Sometimes we are very lucky and we get CPUs sent to us from their manufacturers prior to their release dates. Often this means that we discover that we don't have an adequate cooling scheme in place if the manufacturer doesn't send a heatsink matched to the heat output of the CPU. That is the case with the 1.2 GHz Athlon AMD sent a while back to use for motherboard testing. I was stunned to see this CPU easily approaching 150 degrees F under heavy use. That is very hot. So I contacted 1CoolPC's Bart Lane and inquired what heatsink he recommended to remedy this situation. Bart recommended his largest SocketA heatsink - the Big MoFoHo. The name says it all folks. This is easily one of the largets HSF (Heatsink Fan) units you'll come across. But Bart went one step further and recommended the addition of his Athlon SocketA Spacer and Arctic Silver II compound.

The Board
  • GlobalWin FOP32-1 Heatsink
  • 80mm fan
  • 40 cfm

1CollPC's Site

$27 USD

Technical Impressions

Take a look at this bad boy. Bart obviously realized that the FOP32-1 had about the best cooling possibilies available for a SocketA CPU. He added a very quiet 80mm Sunon fan on top to complement the awesome cooler. You heard right - 80mm is a standard case fan and this one is rated at 40 cfm. Worried that you won't get enough cooling? I suppose you could put a higher flow 80mm fan in the place of the unit that Bart provides but I appreciate that this fan is very quiet.

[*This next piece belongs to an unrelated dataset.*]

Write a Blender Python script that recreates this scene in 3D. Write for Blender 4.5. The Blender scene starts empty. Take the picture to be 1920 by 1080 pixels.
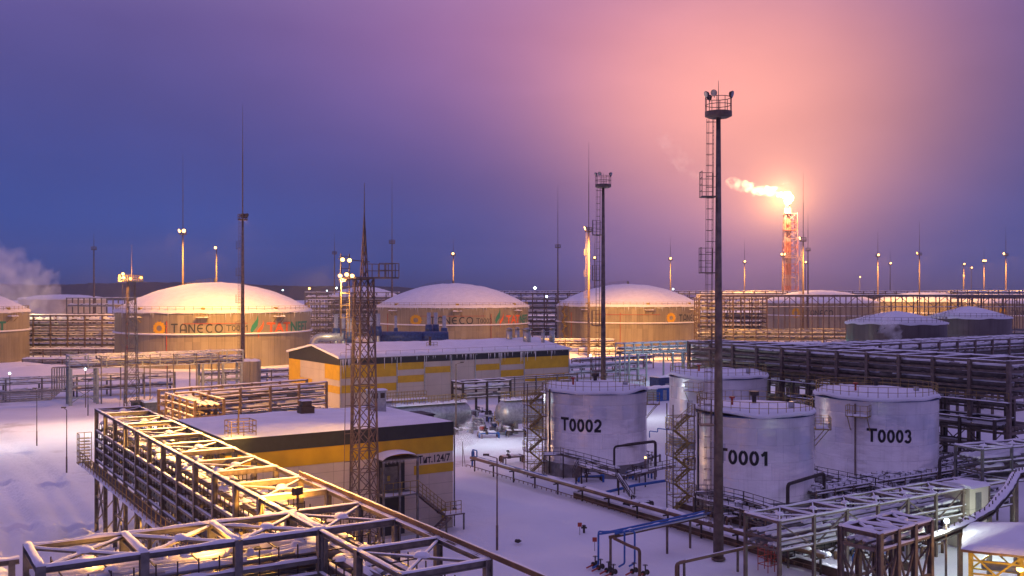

Click on the picture above to see it in full size. If you look closely at the bottom of this heatsink you'll see just how large it is. At the base this heatsink measures 50mm x 62mm - the size of a standard heatsink. It quickly grows to the dimensions of the 80mm fan. The unit is 65mm tall. Depending on the layout of your motherboard this heatsink may be a tough fit. In my testing the biggest factor was the height of the capacitors next to the CPU socket. I test fitted it on three boards and only on the Tyan Trinity KTa did the fit make me nervous. Turns out I could slip a sheet of paper between the heatsink and the tops of the capacitors so I knew that they weren't actually touching but I can't vouch for every motherboard out there.